What you have to do:
Type out the material below exactly.
[BEGIN]
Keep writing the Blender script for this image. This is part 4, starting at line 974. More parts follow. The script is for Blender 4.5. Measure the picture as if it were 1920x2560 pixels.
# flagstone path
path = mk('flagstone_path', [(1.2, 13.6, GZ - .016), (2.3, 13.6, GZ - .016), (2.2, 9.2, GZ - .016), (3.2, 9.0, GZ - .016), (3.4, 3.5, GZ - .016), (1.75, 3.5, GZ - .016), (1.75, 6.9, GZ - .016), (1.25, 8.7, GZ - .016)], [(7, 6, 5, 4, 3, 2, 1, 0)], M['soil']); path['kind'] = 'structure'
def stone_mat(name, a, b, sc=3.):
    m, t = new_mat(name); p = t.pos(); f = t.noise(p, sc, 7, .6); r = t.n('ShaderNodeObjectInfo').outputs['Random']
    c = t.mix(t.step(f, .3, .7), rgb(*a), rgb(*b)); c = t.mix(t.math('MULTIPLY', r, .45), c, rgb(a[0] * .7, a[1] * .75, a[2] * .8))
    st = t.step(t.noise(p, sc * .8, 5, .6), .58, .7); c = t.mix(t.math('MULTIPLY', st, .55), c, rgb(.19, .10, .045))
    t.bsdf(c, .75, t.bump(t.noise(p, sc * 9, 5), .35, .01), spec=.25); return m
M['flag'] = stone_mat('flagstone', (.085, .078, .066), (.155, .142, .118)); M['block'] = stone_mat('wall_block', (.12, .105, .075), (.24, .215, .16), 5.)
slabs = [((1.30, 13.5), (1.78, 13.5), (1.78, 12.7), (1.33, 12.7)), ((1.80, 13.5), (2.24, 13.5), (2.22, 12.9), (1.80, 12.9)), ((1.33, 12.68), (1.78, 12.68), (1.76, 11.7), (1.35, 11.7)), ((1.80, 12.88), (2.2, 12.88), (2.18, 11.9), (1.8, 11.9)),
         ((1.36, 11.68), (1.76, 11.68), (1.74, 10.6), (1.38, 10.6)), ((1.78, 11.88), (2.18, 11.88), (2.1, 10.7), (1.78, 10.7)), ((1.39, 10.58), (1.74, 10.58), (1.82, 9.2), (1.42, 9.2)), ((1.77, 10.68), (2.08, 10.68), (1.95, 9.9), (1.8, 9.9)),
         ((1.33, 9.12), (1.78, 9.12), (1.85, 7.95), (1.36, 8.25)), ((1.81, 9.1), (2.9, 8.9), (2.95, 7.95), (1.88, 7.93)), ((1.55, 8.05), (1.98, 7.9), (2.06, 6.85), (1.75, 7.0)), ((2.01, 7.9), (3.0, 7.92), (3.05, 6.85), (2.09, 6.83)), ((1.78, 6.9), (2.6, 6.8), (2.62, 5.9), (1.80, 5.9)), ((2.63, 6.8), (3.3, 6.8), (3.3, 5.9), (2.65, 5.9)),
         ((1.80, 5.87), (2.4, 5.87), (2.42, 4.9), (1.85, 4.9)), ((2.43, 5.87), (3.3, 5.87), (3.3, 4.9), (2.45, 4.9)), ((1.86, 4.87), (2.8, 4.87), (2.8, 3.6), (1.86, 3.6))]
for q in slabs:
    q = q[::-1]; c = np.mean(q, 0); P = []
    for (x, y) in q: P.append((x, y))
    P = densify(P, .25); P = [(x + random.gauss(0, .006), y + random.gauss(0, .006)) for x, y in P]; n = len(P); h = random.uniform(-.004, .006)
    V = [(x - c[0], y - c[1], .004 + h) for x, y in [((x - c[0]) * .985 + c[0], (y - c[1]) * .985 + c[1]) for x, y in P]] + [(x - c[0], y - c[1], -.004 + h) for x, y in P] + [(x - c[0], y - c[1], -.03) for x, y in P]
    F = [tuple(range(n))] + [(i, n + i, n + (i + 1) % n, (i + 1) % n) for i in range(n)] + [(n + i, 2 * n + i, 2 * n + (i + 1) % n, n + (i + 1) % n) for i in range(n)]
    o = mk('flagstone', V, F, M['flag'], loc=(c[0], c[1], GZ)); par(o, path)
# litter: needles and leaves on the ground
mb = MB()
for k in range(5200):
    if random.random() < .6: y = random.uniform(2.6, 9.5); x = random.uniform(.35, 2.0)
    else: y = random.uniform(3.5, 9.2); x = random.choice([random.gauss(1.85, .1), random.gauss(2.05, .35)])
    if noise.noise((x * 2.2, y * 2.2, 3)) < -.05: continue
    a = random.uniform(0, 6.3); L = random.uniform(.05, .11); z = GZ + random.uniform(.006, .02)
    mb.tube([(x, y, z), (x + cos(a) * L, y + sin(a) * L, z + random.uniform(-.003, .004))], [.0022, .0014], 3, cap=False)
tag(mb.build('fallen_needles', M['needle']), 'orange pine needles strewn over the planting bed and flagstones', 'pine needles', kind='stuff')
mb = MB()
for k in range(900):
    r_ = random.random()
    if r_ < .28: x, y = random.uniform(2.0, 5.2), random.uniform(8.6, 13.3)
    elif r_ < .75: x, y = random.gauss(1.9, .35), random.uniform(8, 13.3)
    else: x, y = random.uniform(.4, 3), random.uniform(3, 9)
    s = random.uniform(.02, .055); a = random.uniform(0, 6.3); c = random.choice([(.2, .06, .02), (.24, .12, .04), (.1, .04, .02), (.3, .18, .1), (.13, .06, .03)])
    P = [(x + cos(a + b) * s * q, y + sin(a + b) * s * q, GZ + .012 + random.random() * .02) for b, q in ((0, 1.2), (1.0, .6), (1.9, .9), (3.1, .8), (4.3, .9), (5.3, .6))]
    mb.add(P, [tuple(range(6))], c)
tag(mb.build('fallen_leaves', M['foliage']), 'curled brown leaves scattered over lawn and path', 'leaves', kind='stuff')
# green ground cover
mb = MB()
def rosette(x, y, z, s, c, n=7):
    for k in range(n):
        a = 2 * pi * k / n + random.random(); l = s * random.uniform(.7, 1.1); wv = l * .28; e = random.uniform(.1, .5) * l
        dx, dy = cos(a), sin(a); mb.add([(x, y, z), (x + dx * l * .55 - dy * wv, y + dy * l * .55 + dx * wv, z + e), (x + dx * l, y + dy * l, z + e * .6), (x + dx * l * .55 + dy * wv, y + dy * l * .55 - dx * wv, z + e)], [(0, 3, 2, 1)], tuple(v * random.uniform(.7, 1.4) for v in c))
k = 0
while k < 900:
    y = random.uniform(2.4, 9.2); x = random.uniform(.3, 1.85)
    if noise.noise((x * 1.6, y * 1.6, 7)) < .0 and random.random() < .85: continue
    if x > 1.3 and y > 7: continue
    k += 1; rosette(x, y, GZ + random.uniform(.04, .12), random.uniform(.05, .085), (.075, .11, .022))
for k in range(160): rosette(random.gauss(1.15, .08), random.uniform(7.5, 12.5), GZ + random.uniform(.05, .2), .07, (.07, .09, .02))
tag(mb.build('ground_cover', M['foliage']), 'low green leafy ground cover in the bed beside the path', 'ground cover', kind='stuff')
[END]
Written solution:
Keep writing the Blender script for this image. This is part 4, starting at line 974. More parts follow. The script is for Blender 4.5. Measure the picture as if it were 1920x2560 pixels.
# flagstone path
path = mk('flagstone_path', [(1.2, 13.6, GZ - .016), (2.3, 13.6, GZ - .016), (2.2, 9.2, GZ - .016), (3.2, 9.0, GZ - .016), (3.4, 3.5, GZ - .016), (1.75, 3.5, GZ - .016), (1.75, 6.9, GZ - .016), (1.25, 8.7, GZ - .016)], [(7, 6, 5, 4, 3, 2, 1, 0)], M['soil']); path['kind'] = 'structure'
def stone_mat(name, a, b, sc=3.):
    m, t = new_mat(name); p = t.pos(); f = t.noise(p, sc, 7, .6); r = t.n('ShaderNodeObjectInfo').outputs['Random']
    c = t.mix(t.step(f, .3, .7), rgb(*a), rgb(*b)); c = t.mix(t.math('MULTIPLY', r, .45), c, rgb(a[0] * .7, a[1] * .75, a[2] * .8))
    st = t.step(t.noise(p, sc * .8, 5, .6), .58, .7); c = t.mix(t.math('MULTIPLY', st, .55), c, rgb(.19, .10, .045))
    t.bsdf(c, .75, t.bump(t.noise(p, sc * 9, 5), .35, .01), spec=.25); return m
M['flag'] = stone_mat('flagstone', (.085, .078, .066), (.155, .142, .118)); M['block'] = stone_mat('wall_block', (.12, .105, .075), (.24, .215, .16), 5.)
slabs = [((1.30, 13.5), (1.78, 13.5), (1.78, 12.7), (1.33, 12.7)), ((1.80, 13.5), (2.24, 13.5), (2.22, 12.9), (1.80, 12.9)), ((1.33, 12.68), (1.78, 12.68), (1.76, 11.7), (1.35, 11.7)), ((1.80, 12.88), (2.2, 12.88), (2.18, 11.9), (1.8, 11.9)),
         ((1.36, 11.68), (1.76, 11.68), (1.74, 10.6), (1.38, 10.6)), ((1.78, 11.88), (2.18, 11.88), (2.1, 10.7), (1.78, 10.7)), ((1.39, 10.58), (1.74, 10.58), (1.82, 9.2), (1.42, 9.2)), ((1.77, 10.68), (2.08, 10.68), (1.95, 9.9), (1.8, 9.9)),
         ((1.33, 9.12), (1.78, 9.12), (1.85, 7.95), (1.36, 8.25)), ((1.81, 9.1), (2.9, 8.9), (2.95, 7.95), (1.88, 7.93)), ((1.55, 8.05), (1.98, 7.9), (2.06, 6.85), (1.75, 7.0)), ((2.01, 7.9), (3.0, 7.92), (3.05, 6.85), (2.09, 6.83)), ((1.78, 6.9), (2.6, 6.8), (2.62, 5.9), (1.80, 5.9)), ((2.63, 6.8), (3.3, 6.8), (3.3, 5.9), (2.65, 5.9)),
         ((1.80, 5.87), (2.4, 5.87), (2.42, 4.9), (1.85, 4.9)), ((2.43, 5.87), (3.3, 5.87), (3.3, 4.9), (2.45, 4.9)), ((1.86, 4.87), (2.8, 4.87), (2.8, 3.6), (1.86, 3.6))]
for q in slabs:
    q = q[::-1]; c = np.mean(q, 0); P = []
    for (x, y) in q: P.append((x, y))
    P = densify(P, .25); P = [(x + random.gauss(0, .006), y + random.gauss(0, .006)) for x, y in P]; n = len(P); h = random.uniform(-.004, .006)
    V = [(x - c[0], y - c[1], .004 + h) for x, y in [((x - c[0]) * .985 + c[0], (y - c[1]) * .985 + c[1]) for x, y in P]] + [(x - c[0], y - c[1], -.004 + h) for x, y in P] + [(x - c[0], y - c[1], -.03) for x, y in P]
    F = [tuple(range(n))] + [(i, n + i, n + (i + 1) % n, (i + 1) % n) for i in range(n)] + [(n + i, 2 * n + i, 2 * n + (i + 1) % n, n + (i + 1) % n) for i in range(n)]
    o = mk('flagstone', V, F, M['flag'], loc=(c[0], c[1], GZ)); par(o, path)
# litter: needles and leaves on the ground
mb = MB()
for k in range(5200):
    if random.random() < .6: y = random.uniform(2.6, 9.5); x = random.uniform(.35, 2.0)
    else: y = random.uniform(3.5, 9.2); x = random.choice([random.gauss(1.85, .1), random.gauss(2.05, .35)])
    if noise.noise((x * 2.2, y * 2.2, 3)) < -.05: continue
    a = random.uniform(0, 6.3); L = random.uniform(.05, .11); z = GZ + random.uniform(.006, .02)
    mb.tube([(x, y, z), (x + cos(a) * L, y + sin(a) * L, z + random.uniform(-.003, .004))], [.0022, .0014], 3, cap=False)
tag(mb.build('fallen_needles', M['needle']), 'orange pine needles strewn over the planting bed and flagstones', 'pine needles', kind='stuff')
mb = MB()
for k in range(900):
    r_ = random.random()
    if r_ < .28: x, y = random.uniform(2.0, 5.2), random.uniform(8.6, 13.3)
    elif r_ < .75: x, y = random.gauss(1.9, .35), random.uniform(8, 13.3)
    else: x, y = random.uniform(.4, 3), random.uniform(3, 9)
    s = random.uniform(.02, .055); a = random.uniform(0, 6.3); c = random.choice([(.2, .06, .02), (.24, .12, .04), (.1, .04, .02), (.3, .18, .1), (.13, .06, .03)])
    P = [(x + cos(a + b) * s * q, y + sin(a + b) * s * q, GZ + .012 + random.random() * .02) for b, q in ((0, 1.2), (1.0, .6), (1.9, .9), (3.1, .8), (4.3, .9), (5.3, .6))]
    mb.add(P, [tuple(range(6))], c)
tag(mb.build('fallen_leaves', M['foliage']), 'curled brown leaves scattered over lawn and path', 'leaves', kind='stuff')
# green ground cover
mb = MB()
def rosette(x, y, z, s, c, n=7):
    for k in range(n):
        a = 2 * pi * k / n + random.random(); l = s * random.uniform(.7, 1.1); wv = l * .28; e = random.uniform(.1, .5) * l
        dx, dy = cos(a), sin(a); mb.add([(x, y, z), (x + dx * l * .55 - dy * wv, y + dy * l * .55 + dx * wv, z + e), (x + dx * l, y + dy * l, z + e * .6), (x + dx * l * .55 + dy * wv, y + dy * l * .55 - dx * wv, z + e)], [(0, 3, 2, 1)], tuple(v * random.uniform(.7, 1.4) for v in c))
k = 0
while k < 900:
    y = random.uniform(2.4, 9.2); x = random.uniform(.3, 1.85)
    if noise.noise((x * 1.6, y * 1.6, 7)) < .0 and random.random() < .85: continue
    if x > 1.3 and y > 7: continue
    k += 1; rosette(x, y, GZ + random.uniform(.04, .12), random.uniform(.05, .085), (.075, .11, .022))
for k in range(160): rosette(random.gauss(1.15, .08), random.uniform(7.5, 12.5), GZ + random.uniform(.05, .2), .07, (.07, .09, .02))
tag(mb.build('ground_cover', M['foliage']), 'low green leafy ground cover in the bed beside the path', 'ground cover', kind='stuff')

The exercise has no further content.